Quando os bancos admitem alargar o âmbito da taxa de esforço de quem recorre a um crédito hipotecário, estão a dar um sinal de que confiam no valor dos imóveis, porque é a garantia que têm quando alguém não consegue cumprir com a sua responsabilidade de pagamento, são os imóveis que serviram como garantia.
Da parte da Confidencial Imobiliário, o CEO Ricardo Guimarães considera a medida “muito bem-vinda”, embora tivesse “sido desejável se fosse tomada mais cedo”. “Vai ajudar, em especial, os jovens“, que têm sido os “grandes prejudicados” pelo “ciclo de desequilíbrios do mercado”, nomeadamente o aumento das rendas e dos juros, acrescido da taxa de esforço, realça.
O responsável de uma das maiores bases de dados do setor destaca a importância da regra definida pelo banco central em 2018, de avaliar o rendimento para o cenário hipotético de aumento das taxas de juro em três pontos percentuais, porque se antecipou “um certo stress das famílias ou incapacidade de cumprimento”.
Atualmente, explica, “esse stress existe, evidentemente, mas o incumprimento é reduzido porque as famílias foram testadas” para o cenário de subida de juros. Agora, a regra “tornou-se obsoleta”, pois não é “muito razoável”, com a Euribor nos 4%, somar mais 3% da taxa de esforço e ainda o spread.
“Tudo o que seja rever esta regra, é reduzir essa tensão e abrir a possibilidade acesso.
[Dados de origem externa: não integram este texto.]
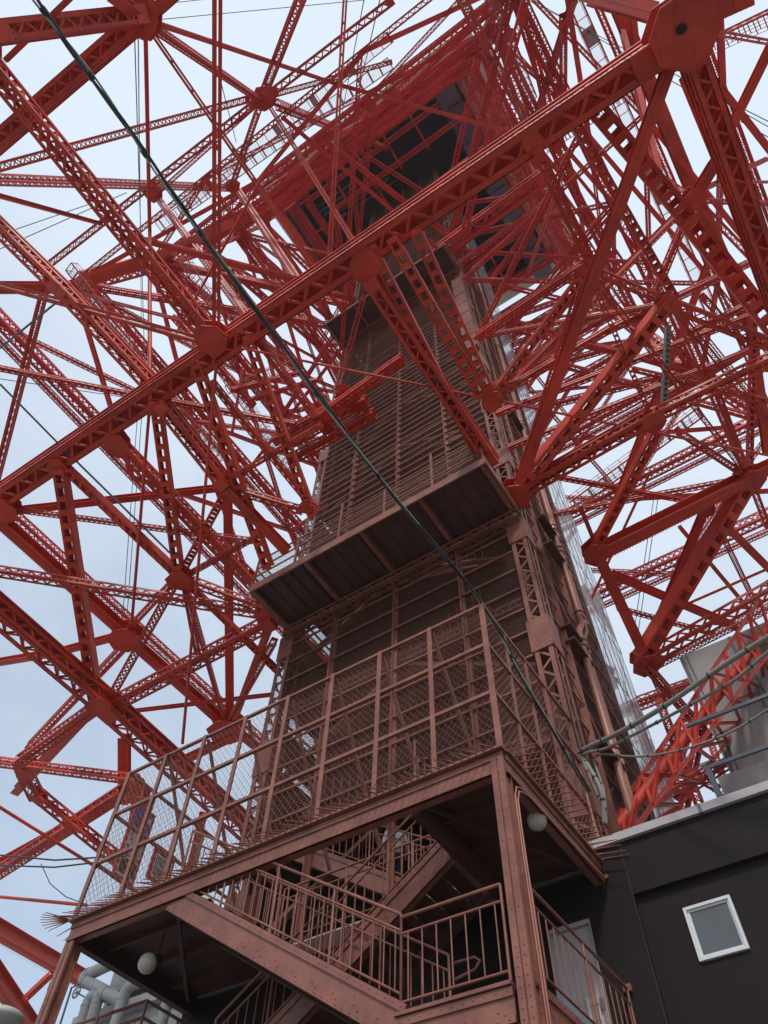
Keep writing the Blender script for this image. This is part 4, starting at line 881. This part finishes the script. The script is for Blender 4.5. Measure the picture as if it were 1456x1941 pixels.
# ------------------------------------------------------------------ grey pipes, lower left
def gpipe(pts, rpx, lab, y=12.5, name='grey_pipe', fl=()):
    P_ = [U(a, b, y=y + (c[0] if c else 0)) for a, b, *c in pts]; r = rpx * depth(P_[0]) / FPX
    # rounded bends
    sm = [P_[0]]
    for i in range(1, len(P_) - 1):
        a, b, c = P_[i - 1], P_[i], P_[i + 1]; ra = min(2.2 * r, (b - a).length * .45, (c - b).length * .45); s0 = b + (a - b).normalized() * ra; s1 = b + (c - b).normalized() * ra
        for k in range(6): u = k / 5; sm.append((1 - u) ** 2 * s0 + 2 * u * (1 - u) * b + u * u * s1)
    sm.append(P_[-1]); t = thing(name, lab, 'pipe', P_[0], 'grey pipes behind the staircase')
    MB().tube(sm, r, 14).build('pipe_run', 'grey', t); c = MB()
    for i in [i for i in range(1, len(sm) - 1) if i % 6 in (0, 1)]: d = (sm[i + 1] - sm[i - 1]).normalized(); c.tube([sm[i] - d * .02, sm[i] + d * .02], r * 1.09, 14)
    c.build('pipe_joint', 'grey', t)
gpipe([(235, 1815), (152, 1855), (220, 1890)], 11, 'grey pipe with an elbow pointing left, topmost of the group')
gpipe([(148, 1960), (170, 1885), (222, 1893)], 10, 'grey pipe rising and bending right, leftmost of the group', 12.4)
gpipe([(165, 1965), (190, 1878), (235, 1898)], 11, 'grey pipe rising and bending right, just right of the leftmost', 12.2)
gpipe([(212, 1965), (240, 1870), (285, 1855)], 11, 'grey pipe rising in front of the housing and bending up right', 12.0)
gpipe([(300, 1965), (320, 1890), (350, 1870)], 11, 'grey pipe farthest right beside the black wall', 12.0)
gh = thing('pipe_housing', 'pale grey metal housing behind the grey pipes with dark openings', 'housing', U(250, 1900, y=13.2))
a = U(228, 1805, y=13.2); b = U(345, 1805, y=13.2)
MB().box((a.x, 13.2, 4.0), (-12.1, 14.2, a.z)).build('casing', 'grey', gh)
MB().box((a.x + .1, 13.1, a.z - 1.15), (-12.2, 13.198, a.z - .95)).box((a.x - .8, 13.0, a.z - 1.75), (-12.2, 13.19, a.z - 1.5)).build('duct_lip', 'coping', gh)
MB().box((a.x + .2, 13.15, a.z - 1.5), (-12.5, 13.199, a.z - 1.2)).build('opening', 'dark', gh)
vw = thing('valve_wheel', 'small dark spoked hand wheel under the leftmost pipes', 'valve', U(145, 1881, y=12.3)); c = U(145, 1881, y=12.3)
MB().tube([c + V((math.cos(k * .5236) * .13, 0, math.sin(k * .5236) * .13)) for k in range(13)], .018, 6, False).build('rim', 'steel', vw); sp = MB()
for k in range(3): d = V((math.cos(k * 1.047) * .13, 0, math.sin(k * 1.047) * .13)); sp.tube([c - d, c + d], .01, 5)
sp.tube([c, c + V((0, .3, 0))], .015, 6); sp.build('spokes', 'steel', vw)
tag(MB().tube([U(113, 1945, y=12.1), U(136, 1872, y=12.1), U(150, 1866, y=12.1)], .025, 8).build('support_rod', 'steel'), 'thin grey rod standing left of the grey pipes', 'rod')
# low railing at the bottom left
lr = thing('guard_rail', 'brown tube railing corner at the bottom left in front of the grey pipes', 'railing', U(278, 1950, y=9))
c = U(279, 1897, y=9.2); rl = MB()
for dz in (0, -.26): MB().tube([c + V((-2.5, 0, dz)), c + V((0, 0, dz)), c + V((0, 1.6, dz))], .03, 8).build('rail', 'brown', lr); rp = MB()
for d in ((0, 0), (-1.2, 0), (0, .8)): rp.tube([c + V((*d, 0)), c + V((*d, -1.1))], .025, 8)
rp.build('rail_post', 'brown', lr)
for k in range(8): MB().tube([c + V((-.15 - k * .14, 0, -.26)), c + V((-.15 - k * .14, 0, -1.0))], .01, 6).build('baluster', 'brown', lr)
# street lamp head bottom left
c = U(5, 1928, y=7.0); sl_ = thing('street_lamp', 'grey dish shaped lamp head at the bottom left corner', 'lamp', (c.x, c.y, -1.6))
MB().ball(c, .27, 20, 10, (1.15, 1.15, .42)).build('lamp_head', 'grey', sl_)
MB().tube([c + V((-.1, 0, -.1)), c + V((-.12, 0, -7)), ], .05, 8).build('pole', 'grey', sl_)

# ------------------------------------------------------------------ people on the stairs
def person(base, face, lab, joints, cloth):
    """one skinned body; joints: name -> (x, y, z, r) in local metres, x forward"""
    t = thing('person', lab, 'person', base); R = Matrix.Rotation(face, 3, 'Z')
    order = list(joints); idx = {n: i for i, n in enumerate(order)}
    E_ = [('hip', 'chest'), ('chest', 'neck'), ('neck', 'head'), ('head', 'crown'), ('chest', 'shl'), ('shl', 'ell'), ('ell', 'wrl'), ('wrl', 'hal'), ('chest', 'shr'), ('shr', 'elr'), ('elr', 'wrr'), ('wrr', 'har'),
          ('hip', 'hl'), ('hl', 'kl'), ('kl', 'al'), ('al', 'tl'), ('hip', 'hr'), ('hr', 'kr'), ('kr', 'ar'), ('ar', 'tr')]
    def grow(name, keys, fac, m_, lvl=1):
        ed = [(a, b) for a, b in E_ if a in keys and b in keys]; ks = [k for k in order if k in keys]; ii = {k: i for i, k in enumerate(ks)}
        me = bpy.data.meshes.new(name); me.from_pydata([tuple(R @ V(joints[k][:3])) for k in ks], [(ii[a], ii[b]) for a, b in ed], [])
        o = bpy.data.objects.new(name, me); COL.objects.link(o); o.parent = t; me.materials.append(M[m_])
        md = o.modifiers.new('skin', 'SKIN'); me.skin_vertices.new(name='') if not me.skin_vertices else None
        for k in ks: me.skin_vertices[0].data[ii[k]].radius = (joints[k][3] * fac, joints[k][3] * fac)
        me.skin_vertices[0].data[0].use_root = True
        o.modifiers.new('sub', 'SUBSURF').levels = 1; o.modifiers['sub'].render_levels = 2
        return o
    grow('body', set(order), 1.0, 'skin')
    for nm, keys, fac, m_ in cloth: grow(nm, keys, fac, m_)
    h = V(joints['head'][:3]) + V((-.02, 0, .05)); hm = MB().ball(R @ h + V(base), .108, 14, 9, (1, .92, 1.05)); hm.build('hair', 'hair', t)
    f = MB(); hd = V(joints['head'][:3])
    f.ball(R @ (hd + V((.098, 0, -.01))) + V(base), .018, 8, 6); f.build('nose', 'skin', t)
    return t
J = dict(hip=(0, 0, .95, .13), chest=(0, 0, 1.32, .15), neck=(.01, 0, 1.5, .055), head=(.03, 0, 1.62, .09), crown=(.02, 0, 1.72, .08),
         shl=(0, .18, 1.42, .06), ell=(.02, .25, 1.14, .045), wrl=(.12, .22, .92, .03), hal=(.16, .2, .84, .035), shr=(0, -.18, 1.42, .06), elr=(.02, -.25, 1.14, .045), wrr=(.16, -.22, 1.0, .03), har=(.22, -.2, .96, .035),
         hl=(0, .09, .86, .095), kl=(.02, .1, .48, .06), al=(-.02, .1, .08, .04), tl=(.14, .11, .04, .035), hr=(0, -.09, .86, .095), kr=(.05, -.1, .48, .06), ar=(.02, -.1, .08, .04), tr=(.18, -.11, .04, .035))
cl = [('shirt', {'hip', 'chest', 'shl', 'ell', 'shr', 'elr'}, 1.15, 'shirt'), ('trousers', {'hip', 'hl', 'kl', 'al', 'hr', 'kr', 'ar'}, 1.12, 'navy')]
person(U(748, 1704, y=11.7), 2.2, 'person in a white shirt and dark trousers on the stairs behind the railings', J, cl)
J2 = dict(J); cl2 = [('shirt', {'hip', 'chest', 'shl', 'shr'}, 1.15, 'pale'), ('shorts', {'hip', 'hl', 'kl', 'hr', 'kr'}, 1.15, 'navy')]
J2.update(chest=(.30, 0, 1.14, .15), neck=(.44, 0, 1.26, .055), head=(.52, 0, 1.34, .09), crown=(.57, 0, 1.43, .08), shl=(.34, .18, 1.2, .06), ell=(.4, .24, .95, .045), wrl=(.5, .2, .74, .03), hal=(.55, .18, .68, .035), shr=(.34, -.18, 1.2, .06), elr=(.42, -.24, .95, .045), wrr=(.52, -.2, .76, .03), har=(.57, -.18, .7, .035))
pb_ = U(400, 1712, y=9.6); person(V((pb_.x, 9.6, ZT)), 3.3, 'person in pale top and navy shorts stooping beside the top of the front stair flight', J2, cl2)

# ------------------------------------------------------------------ thin summer haze
hm = bpy.data.materials.new('haze_air'); hm.use_nodes = True; ht = hm.node_tree; ht.nodes.clear()
pv = ht.nodes.new('ShaderNodeVolumePrincipled'); pv.inputs['Color'].default_value = (.95, .92, .93, 1); pv.inputs['Density'].default_value = .0004
ht.links.new(pv.outputs[0], ht.nodes.new('ShaderNodeOutputMaterial').inputs['Volume']); M['haze'] = hm
hz_ = MB().box((-3050, -3050, -3.1), (3050, 3050, 112)).build('haze', 'haze'); hz_['kind'] = 'stuff'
Diria que é mesmo um imperativo, não só pela situação que o mercado vive de dificuldade de acesso, como porque os pressupostos que estiveram na base da sua implementação hoje não se verificam, com os cenários de médio prazo a perspetivarem o início da redução da tendência de subida da Euribor e à medida também que a inflação estabilize”, conclui Ricardo Guimarães.
Por fim, a RE/MAX Portugal diz que “está ainda a analisar os possíveis impactos diretos e indiretos” que a medida anunciada pelo BdP terá.